Green Lantern Corps #1
Writer: Peter J. Tomasi
Artist: Fernando Pasarin
Company: DC Comics
While I have really enjoyed Green Lantern Corps in the past, this "relaunch" (which isn't one by the way) felt like a travesty on pretty much every level except the art.  Fernando Pasarin's work, as it has been in the past with things like Brightest Day and The Outsiders, delivers. His characters are simple, his action breathes and lives in very readable ways, and he has a knack for drawing cool looking alien Green Lanterns. So yes, the art was nice. Beyond that, disappointment abounds. Tomasi is usually a go to guy for cool stories, as seen in his other issues of the same title, but this one felt like all of the characters had gotten out of bed on the wrong foot. It doesn't seem to be able to figure out what it wants to be. The over the top gore fest, which includes several Lanterns getting the chop, the weird side story involving Guy and Jon trying (and failing) to find Earth jobs instead of being heroes and saving people...It all feels a bit out of touch and not the kind of way you want to introduce new readers to your characters. Almost as if it's trying to be funny or cute at times but that's counterpointed with alien heads and torsos flying at you the very next panel. Like I said, this is definitely not a relaunch of the book, it merely continues on with the story that's been told for the past few years. Hopefully, we'll get back to the quality that we've received in previous issues next time.

Legion of Super Heroes #1
Writer: Paul Levitz
Artist: Francis Portela
Company: DC Comics
The Good: Francis Portela. His smooth and animated style, a style that caught my eye with his work on the Supervillian Team-Up: M.O.D.O.K.s Eleven, breathes a bit of new life into the characters of the Legion of Superheroes. There's also a certain level of detail to the work that to an extent, makes the uber complicated story a little bit easier to comprehend. 
The Bad: The exclusivity of the issue. The lack of action. The odd notion that having characters that many people are being introduced for the first time going incognito. There's a hefty list with this issue. Really, what could have been a solid action opener that allowed people to finally get a handle on what makes this team so cool, instead we get a book that is mired in continuity, an espionage story that feels sluggish, and a plethora of characters that aren't introduced with much more than a caption above their head.
Conclusion: Levitz continues to not be the guy for this book. This was a missed opportunity to inject some life into these bones. But no, this one's a slog to get through, and not a fun slog either.

Nightwing #1
Writer: Kyle Higgins
Artist: Eddy Barrows
Company: DC Comics
While there's nothing too exciting going on in this one, seeing Nightwing back in his own duds and being a little more happy go lucky guy, is refreshing in a way. Higgins returns to almost a Dixon like approach to the property, allowing for some darkness and a new villain to hit the scene, but mainly focusing on Dick's character and how he returns to being Nightwing after having been Batman for a year or so. Seeing the return of Haly's Circus is an interesting plot point, but as a friend pointed out, it would have been nice to see said circus be updated a little. Barrows, one of the main artists for the series 52, really brings his A game with this one. Nightwing, in motion, looks fantastic but his classic, almost scratchier J.G. Jones like line and eye for detail adds to the overall effect of the story. He also just knows how to draw action that pops. If you've been a fan of Nightwing over the years, or just happened to pick this up on a whim, there's a lot to like. It's very new reader friendly and delivers things that people want.

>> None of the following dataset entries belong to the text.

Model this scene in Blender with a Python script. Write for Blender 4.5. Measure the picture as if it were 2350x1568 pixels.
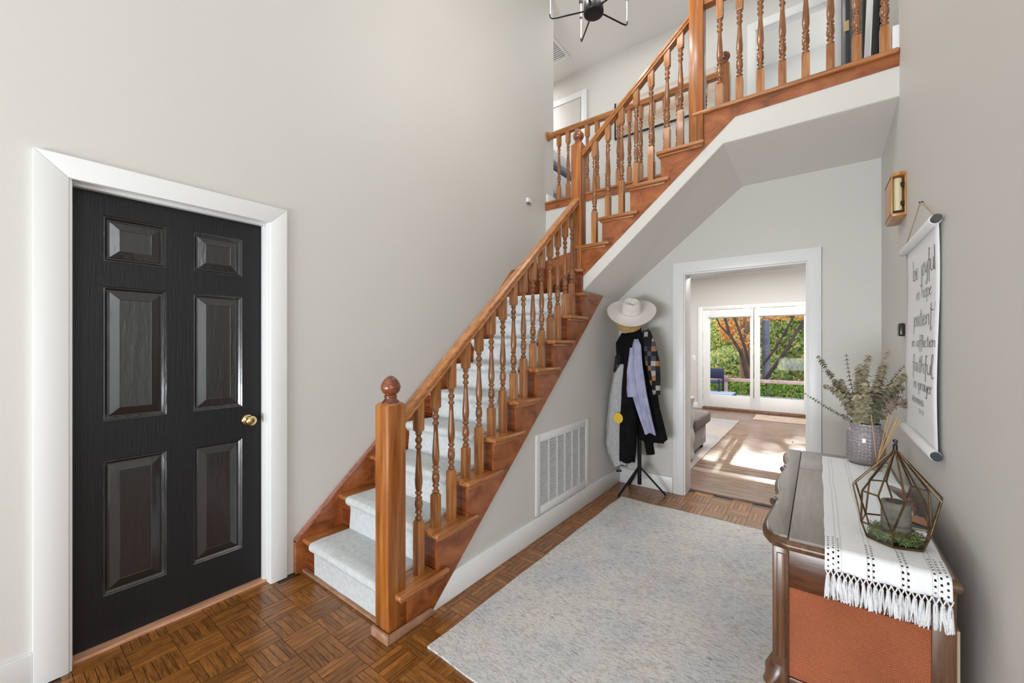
import bpy, bmesh, math, random
from mathutils import Vector, Matrix, noise as mnoise
random.seed(7)
PI = math.pi
R = math.radians
sc = bpy.context.scene
COL = sc.collection
for o in list(bpy.data.objects): bpy.data.objects.remove(o)

# ------------------------------------------------------------------ camera, world, lights, exposure
cd = bpy.data.cameras.new('camera'); cam = bpy.data.objects.new('camera', cd); COL.objects.link(cam)
cd.sensor_width = 36.0; cd.lens = 925.9/2350*36.0; cd.shift_y = 4.5/2350; cd.clip_start = .02; cd.clip_end = 200
cam.location = (0, 0, 1.358); cam.rotation_euler = (R(90), 0, R(37.2-90))
sc.camera = cam
sc.view_settings.view_transform = 'Standard'; sc.view_settings.look = 'None'
sc.view_settings.gamma = 1.0; sc.view_settings.use_curve_mapping = False
sc.view_settings.exposure = 0.28
w = bpy.data.worlds.new('sky'); sc.world = w; w.use_nodes = True
wn = w.node_tree.nodes; wl = w.node_tree.links
bg = wn['Background']; bg.inputs[0].default_value = (.80, .89, 1.0, 1); bg.inputs[1].default_value = 1.9

YR0 = -.352
def lamp(name, kind, loc, rot, power, color=(1, 1, 1), size=1.0, size_y=None):
    l = bpy.data.lights.new(name, kind); l.energy = power; l.color = color
    if kind == 'AREA':
        l.shape = 'RECTANGLE'; l.size = size; l.size_y = size_y or size
    elif kind == 'SUN': l.angle = size
    else: l.shadow_soft_size = size
    o = bpy.data.objects.new(name, l); COL.objects.link(o); o.location = loc; o.rotation_euler = rot
    return o
def lamp_dir(o, d): o.rotation_euler = Vector(d).to_track_quat('-Z', 'Y').to_euler()
sun = lamp('sun', 'SUN', (20, 0, 12), (0, 0, 0), 8.0, (1, .93, .84), R(.8)); lamp_dir(sun, (-1, -.03, -.46))
LP = dict(chand=40, front_low=8, front_up=3, front_tilt=186, side_low=34, side_high=26, hall=8, sitting=134, corridor=20, ceiling=5, bedroom=2, floor=26)
# area lamps added as fill behind the camera, against solid walls with no windows
DAY = (.90, .955, 1)
lamp_dir(lamp('front_fill_low', 'AREA', (-3.93, 1.3, 1.3), (0, 0, 0), LP['front_low'], DAY, 2.1, 2.0), (1, 0, 0))
lamp_dir(lamp('front_fill_high', 'AREA', (-3.93, 0, 4.0), (0, 0, 0), LP['front_up'], DAY, 4.4, 2.0), (1, 0, 0))
lamp_dir(lamp('front_fill_upward', 'AREA', (-3.85, 1.1, .45), (0, 0, 0), LP['front_tilt'], DAY, 2.4, .7), (1, 0, .6))  # added fill tilted upward to brighten the soffits
lamp_dir(lamp('side_fill_low', 'AREA', (-1.4, -2.52, 1.3), (0, 0, 0), LP['side_low'], DAY, 4.0, 2.0), (0, 1, 0))
lamp_dir(lamp('side_panel_high', 'AREA', (-2.0, -2.52, 2.9), (0, 0, 0), LP['side_high'], DAY, 1.3, 1.3), (0, 1, 0))  # added panel, placed where the door bevels reflect it
lamp_dir(lamp('entry_floor_fill', 'AREA', (-2.4, 0, .03), (0, 0, 0), LP['floor'], (1, .98, .95), 2.6, 2.6), (0, 0, 1))  # added upward fill at floor level, no sun patch there
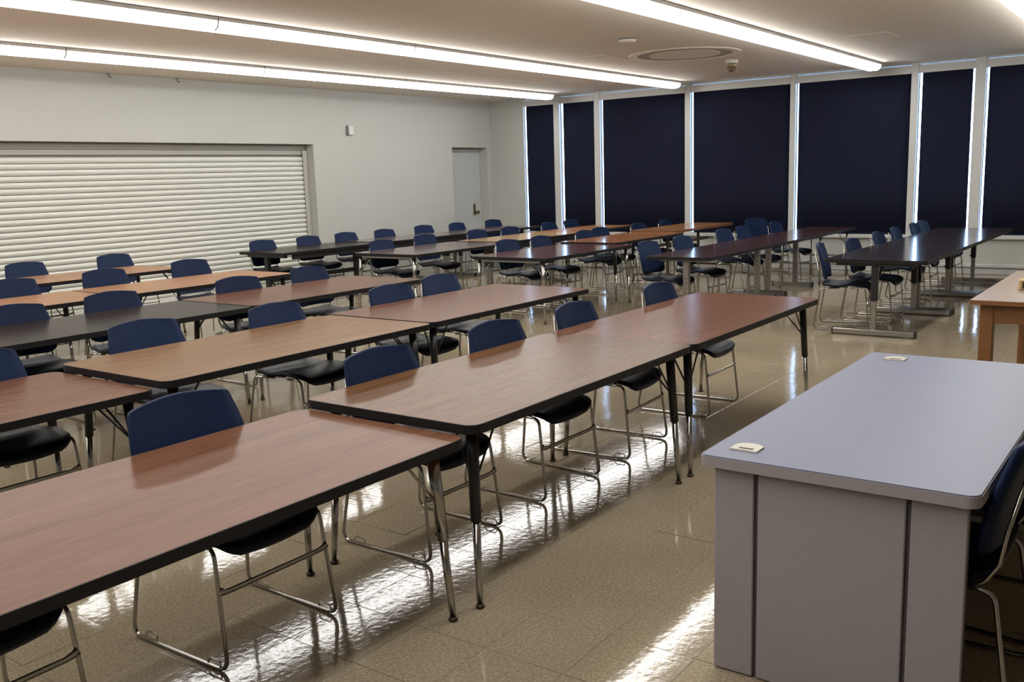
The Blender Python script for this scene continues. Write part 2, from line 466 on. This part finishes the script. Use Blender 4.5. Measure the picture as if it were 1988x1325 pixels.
t = thing('air_diffuser', 'large round flush air diffuser ring in the ceiling beside the detector', 'vent', (11.38, 5.47, ZC))
def circ(r, n=64): return [(r * math.cos(2 * math.pi * k / n), r * math.sin(2 * math.pi * k / n)) for k in range(n)]
ob('rim', G().ring(circ(.71), circ(.60), -.006, -.0005), mat('diffuser_rim_paint', (.88, .82, .74), .6), t)
ob('slot', G().ring(circ(.61), circ(.44), -.0025, -.0004), MOAT, t, 'slot between rim and disc with painted-in shade')
ob('inner_disc', G().prism(circ(.45), -.005, -.0004), CEIL, t)
t = thing('smoke_detector', 'low white ceiling dome between the round diffuser and the strip lights', 'smoke detector', (9.55, 5.28, ZC))
ob('base', G().lathe([(.0, 0), (.105, 0), (.105, -.014), (.0, -.014)], n=28), FIXG, t)
ob('dome', G().lathe([(.0, -.014), (.098, -.014), (.09, -.03), (.06, -.04), (.0, -.043)], n=28), CEIL, t)
t = thing('heat_detector', 'small brass tipped heat detector hanging from a white collar on the ceiling', 'detector', (12.45, 5.29, ZC))
ob('collar', G().lathe([(.0, 0), (.085, 0), (.085, -.045), (.07, -.05), (.0, -.05)], n=22), FIXT, t)
ob('cone', G().lathe([(.0, -.05), (.078, -.05), (.074, -.082), (.055, -.10), (.0, -.10)], n=20), mat('tarnished_cone', (.30, .24, .13), .4, metal=.4), t, 'brass coloured cone')
g = G().lathe([(.0, -.10), (.012, -.10), (.012, -.15), (.03, -.153), (.03, -.158), (.0, -.162)], n=14)
for k in range(4):
    a = k * math.pi / 2 + .4
    g.tube([(.045 * math.cos(a), .045 * math.sin(a), -.10), (.036 * math.cos(a), .036 * math.sin(a), -.15)], .006, 5)
g.lathe([(.0, -.128), (.046, -.128), (.044, -.134), (.0, -.134)], n=16)
ob('sensor_cage', g, BRASS, t)
t = thing('wall_sensor', 'small white box with a grey side on the wall above and right of the shutter', 'sensor', (11.27, YB, 2.46))
ob('case', G().box(-.045, .06, -.06, 0, -.075, .075, .006), FIXT, t)
ob('side_cover', G().box(-.062, -.043, -.05, 0, -.075, .075, .004), FIXG, t)
for k, (xx, s_) in enumerate(((7.05, 'left'), (8.06, 'right'))):
    t = thing('ceiling_hook', 'tiny dark metal hook at the ceiling edge above the shutter, the %s one' % s_, 'hook', (xx, YB - .04, ZC), 0, 'hooks above the shutter')
    ob('plate', G().box(-.03, .03, -.02, .02, -.006, -.0005, .002), FIXG, t)
    ob('hook', G().tube(fillet([(0, 0, -.004), (0, 0, -.035), (.03, 0, -.05), (.035, 0, -.03)], .012), .005, 6), DARKP, t)
# shallow patch panels in the ceiling
for k, (x0, x1, y0, y1) in enumerate(((10.58, 11.2, 6.17, 6.83), (11.3, 13.8, 8.72, 9.2), (11.35, 11.93, 2.98, 3.6))):
    struct('trim_%d' % (tn + k), G().box(x0, x1, y0, y1, ZC - .004, ZC + .01, .0015), CEIL)

# roller blinds
BL = ['leftmost narrow', 'second narrow', 'third', 'fourth', 'fifth', 'sixth narrow', 'rightmost']
for i, (a, b_) in enumerate(WIN):
    if i == 0: lab = 'narrow navy blackout roller blind in the window next to the door corner'
    elif i == 1: lab = 'narrow navy blackout roller blind in the second window from the door corner'
    elif i == 5: lab = 'narrow navy blackout roller blind with light leaking along both edges'
    elif i == 6: lab = 'navy blackout roller blind at the right edge of the picture'
    else: lab = 'wide navy blackout roller blind in the %s window from the door corner' % ORD[i]
    t = thing('roller_blind', lab, 'blind', (XR + .0, (a + b_) / 2, 0), 0, 'blackout blinds in the window wall')
    hw = (b_ - a) / 2
    lg = .010 if i != 5 else .026
    GAP = [.050, .058, .042, .042, .037, .046, .037]
    fg = G(); n = 13
    ys = [-hw + lg + (2 * hw - lg - GAP[i]) * k / (n - 1) for k in range(n)]
    v = []
    for zz in (ZS + .016, 1.2, 1.9, 2.45, 2.98):
        for k, yy in enumerate(ys):
            wob = .0022 * math.sin(k * 1.7 + zz * 2 + i) + (.006 * math.sin(zz * 9) if k == 0 and i == 5 else 0)
            v.append((.030 + wob, yy + (.008 * math.sin(zz * 11) if k == 0 and i == 5 else 0), zz))
    nn = len(v); v += [(p[0] + .002, p[1], p[2]) for p in v]
    f = []
    for r_ in range(4):
        for k in range(n - 1):
            q = r_ * n + k
            f += [(q, q + 1, q + n + 1, q + n), (nn + q, nn + q + n, nn + q + n + 1, nn + q + 1)]
    for r_ in range(4):
        for k in (0, n - 1):
            q = r_ * n + k; f.append((q, q + n, nn + q + n, nn + q))
    for k in range(n - 1):
        for q in (k, 4 * n + k): f.append((q, q + 1, nn + q + 1, nn + q))
    fg.add(v, f, True)
    ob('fabric', fg, BLIND, t)
    ob('hem_bar', G().box(.022, .040, ys[0], ys[-1], ZS + .008, ZS + .026, .003), BLIND, t)
    ob('cassette', G().box(-.014, .044, -hw + .002, hw - .002, 2.93, 3.049, .004), TRIM, t, 'white cassette')

# ------------------------------------------------------------------ chair
CR = 0.0078
def make_chair(label):
    t = thing('stacking_chair', label, 'chair')
    for s in (-1, 1):
        P = fillet([(s * .222, -.09, .424), (s * .235, -.222, .428), (s * .252, -.268, CR + .001), (s * .262, .262, CR + .001), (s * .232, .20, .418), (s * .225, .02, .424)], .045, 5)
        ob('side_frame', G().tube(P, CR, 7), CHROME, t)
        Q = fillet([(s * .205, -.06, .431), (s * .224, .165, .432), (s * .226, .206, .50), (s * .220, .222, .60), (s * .172, .268, .80)], .04, 4)
        ob('back_support', G().tube(Q, CR * .9, 7), CHROME, t)
        for yy in (-.20, .16):
            c = G()
            c.tube(fillet([(s * .257, yy - .035, .014), (s * .250, yy - .028, .034), (s * .250, yy + .028, .034), (s * .257, yy + .035, .014)], .008, 2), .0028, 5)
            ob('stacking_clip', c, STEEL, t)
    # flat stretcher between the front legs, flared at the ends
    pts = [(-.2425, -.2435, .285), (-.225, -.242, .277), (-.20, -.240, .272), (.20, -.240, .272), (.225, -.242, .277), (.2425, -.2435, .285)]
    ob('stretcher', G().tube(pts, [.0085, .0065, .0055, .0055, .0065, .0085], 8, flat=1.9), CHROME, t)
    for yy in (.06, -.13):
        ob('under_brace', G().tube([(-.227, yy, .421), (.227, yy, .421)], .005, 6), BLACK, t)
    # seat: two shallow dishes with a crest between and a rolled front
    prof = [(.205, .462), (.200, .470), (.180, .464), (.14, .450), (.08, .441), (.02, .444), (-.03, .452), (-.07, .455), (-.12, .450), (-.175, .446), (-.212, .440), (-.238, .431), (-.255, .420), (-.265, .408), (-.270, .396)]
    hw = [.185, .203, .216, .226, .230, .231, .231, .231, .230, .229, .225, .216, .203, .184, .155]
    nu = 11; g_ = G(); v = []
    for (yy, zz), h in zip(prof, hw):
        for k in range(nu):
            q = -1 + 2 * k / (nu - 1)
            v.append((h * q, yy, zz + .010 * q * q))
    m_ = len(v)
    v += [(a * .99, b_ + (.012 if b_ < -.24 else 0) - (.008 if b_ > .19 else 0), c - .020) for a, b_, c in v]
    f = []
    R = len(prof)
    for r_ in range(R - 1):
        for k in range(nu - 1):
            q = r_ * nu + k
            f += [(q, q + 1, q + nu + 1, q + nu), (m_ + q, m_ + q + nu, m_ + q + nu + 1, m_ + q + 1)]
        for k in (0, nu - 1):
            q = r_ * nu + k; f.append((q, q + nu, m_ + q + nu, m_ + q))
    for k in range(nu - 1):
        for q in (k, (R - 1) * nu + k): f.append((q, q + 1, m_ + q + 1, m_ + q))
    g_.add(v, f, True)
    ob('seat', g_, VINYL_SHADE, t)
    # padded back: flares towards the bottom, curved in plan, rolled top edge
    prof = [(.500, .172, .180), (.510, .210, .181), (.530, .238, .184), (.58, .247, .192), (.65, .246, .205), (.72, .241, .223), (.78, .231, .241), (.82, .222, .254), (.844, .217, .260), (.855, .211, .263), (.860, .200, .265)]
    v = []; nu = 13
    for zz, h, yy in prof:
        for k in range(nu):
            q = -1 + 2 * k / (nu - 1)
            v.append((h * q, yy - .030 * q * q - .012, zz - 0.020 * abs(q) ** 1.6 * max(0, (zz - .58) / .28)))
    m_ = len(v)
    v2 = []
    for i, (a, b_, c) in enumerate(v):
        k = i % nu; r_ = i // nu
        th = .026 if 0 < r_ < len(prof) - 1 else .014
        if k in (0, nu - 1): th *= .6
        v2.append((a, b_ + th, c))
    v += v2
    f = []; R = len(prof)
    for r_ in range(R - 1):
        for k in range(nu - 1):
            q = r_ * nu + k
            f += [(q, q + 1, q + nu + 1, q + nu), (m_ + q, m_ + q + nu, m_ + q + nu + 1, m_ + q + 1)]
        for k in (0, nu - 1):
            q = r_ * nu + k; f.append((q, q + nu, m_ + q + nu, m_ + q))
    for k in range(nu - 1):
        for q in (k, (R - 1) * nu + k): f.append((q, q + 1, m_ + q + 1, m_ + q))
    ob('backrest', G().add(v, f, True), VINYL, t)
    return t

# ------------------------------------------------------------------ tables
def glide(g_, p):
    g_.lathe([(.0, 0), (.016, 0), (.019, .006), (.016, .013), (.009, .018), (.0, .018)], p, 10)

def post_leg(t, x, y, zt, sx, sy, style):
    """adjustable corner leg: upper sleeve, thinner lower insert, glide, two V braces"""
    top = Vector((x, y, zt)); foot = Vector((x + sx * .035, y + sy * .035, .016)); mid = top.lerp(foot, .53)
    up = CHROME if style == 'chrome' else BLACK
    lg = ob('leg', G().tube([top, mid], [.0235, .0215], 10), up, t)
    ob('leg_insert', G().tube([mid, foot], [.0165, .0125], 10), CHROME, lg, 'chrome lower leg')
    g_ = G(); glide(g_, (foot.x, foot.y, 0)); ob('glide', g_, BRONZE, lg)
    g_ = G().tube([top.lerp(foot, .10), top.lerp(foot, .10) + Vector((-sx * .02, 0, 0))], .012, 6)
    ob('collar_screw', G().tube([mid + Vector((-sx * .02, 0, .03)), mid + Vector((-sx * .036, 0, .03))], .006, 6), BLACK, lg)
    a = top.lerp(foot, .33)
    for dx, dy in ((-sx * .16, 0), (-sx * .06, -sy * .15)):
        ob('brace', G().tube([a, Vector((x + dx, y + dy, zt))], .0048, 6), up, t)

def fold_leg(t, x, y, zt, m_):
    lg = ob('leg', G().tube([(x, y, zt), (x, y, .02)], .0145, 8), m_, t)
    g_ = G(); glide(g_, (x, y, 0)); ob('glide', g_, DARKP, lg)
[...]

Red Hood and the Outlaws #1
Writer: Scott Lobdell
Artist: Kenneth Rocafort
Company: DC Comics
In many ways, this felt almost like two different books thrown together and deep fried to a half golden, half burnt sheen. Red Hood, despite having his origins tied so heavily into Infinite Crisis (though with the reboot, we don't know if that still counts), I've found myself really enjoying the character. That hasn't changed with this book. The opener, which sees him "rescue" Arsenal from a hasty execution, has a great buddy cop feel to it that really worked. Yes, it's over the top and sort of exploitational, but not in a way that feels egregious. Lobdell's take on Starfire however, does fit that bill to a T. It's a major step backwards for her and it feels wrong for the character in so many ways. The other things in the issue, stuff that eludes to a shadowy group, is a step in the right direction. Rocafort, who's been handling art duties on Action Comics for a little while, is a bit rocky. He certainly has a Top Cow vibe in his work, which comes out heavily among the sex crazed scenes with Starfire, but his rough style has a great ability to sell top notch action that feels gritty. A mix of hit and so far off the mark that you didn't even hit the broad side of a barn. I have one question to ask: Why wasn't Judd Winick given this book?

Supergirl #1
Writers: Michael Green & Mike Johnson
Artist: Mahmud Asrar
Company: DC Comics
Effectively, this comic amounts to a single "chase" scene from front to back as we see Kara Zor-El drop out of the sky via meteorite. It's an origin story, not mired down by enormous chunks of backstory, but I question the whole idea behind it when they could have easily come up with some other route, something fresher and containing that new car smell, that these #1 issues should have. Green and Johnson, writers who are more known for their television credits like Smallville, are able to put forth a decent action story while at the same time getting across Kara's emotional status and confusion. Asrar, who burst on to the comics scene with the book Dynamo 5, has continued to get better and better. It's a little light on backgrounds, but his loose pencils evoke a great sense of action and he has a particular knack for drawing great character emotion. Truthfully though, while it is a decent enough opener, there isn't much here to get a complete feel for what the book will be about. Because of that, I now shall take up the banner of, "Wait and see."